Organic food: Worth the money or a big fat con?

By Franz Winklebaum

Organic food has become increasingly popular and increasingly widespread in recent years, with middle-class shoppers in particular driving demand for what they perceive to be a better product. But are the benefits of organic food overstated or misunderstood?

Which? Gardening magazine has sparked a fierce debate about organic food after publishing the findings of a two-year trial in its March 2011 edition. According to the evidence collected by Which?, based on 3 popular garden crops, organic food doesn't have a higher nutritional value than conventionally-farmed alternatives, and it doesn't taste any better either.

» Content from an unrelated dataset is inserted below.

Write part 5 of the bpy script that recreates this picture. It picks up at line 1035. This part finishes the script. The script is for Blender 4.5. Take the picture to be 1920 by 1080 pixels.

This research supports the conclusions of a comprehensive report produced by the Food Standards Agency in 2009, according to the Crop Protection Association. Somewhat controversially, the FSA report found that organic food offered no significant health benefits. Which? Gardening magazine compared organically and non-organically grown plots of potatoes, Calabrese broccoli and tomatoes in its own trial. In most cases, conventionally grown crops were found to be tastier and more nutritious than the same items grown organically.

Levels of antioxidants were found to be significantly higher in non-organic Calabrese broccoli than in the organically-grown equivalents. Equally, the non-organic potatoes were had higher levels of vitamin C than the organic ones. To get a benchmark for the comparative taste of organic and non-organic food, a panel of expert tasters was deployed. They judged the non-organically grown tomatoes to have a stronger tomato flavour than the organic samples. They were also sweeter. This data was backed up by the results of a blind taste test on members of the public (at the Totally Tomato Show at West Dean Gardens). 69% of blind tasters gave the same feedback as the experts in the lab.

Consumers can't make informed choices about the food they eat unless independent research like this gets support, according Dominic Dyer, Chief Executive at the Crop Protection Association. He objected to the fact that shoppers are paying premiums for organic food in the middle of a recession and at a time when food prices are at record levels, given that the reasons people choose organic don't hold water. It is worth noting, however, that organically-grown food is still better for the planet than conventionally-farmed alternatives. This is something that environmental campaigners are keen to emphasise.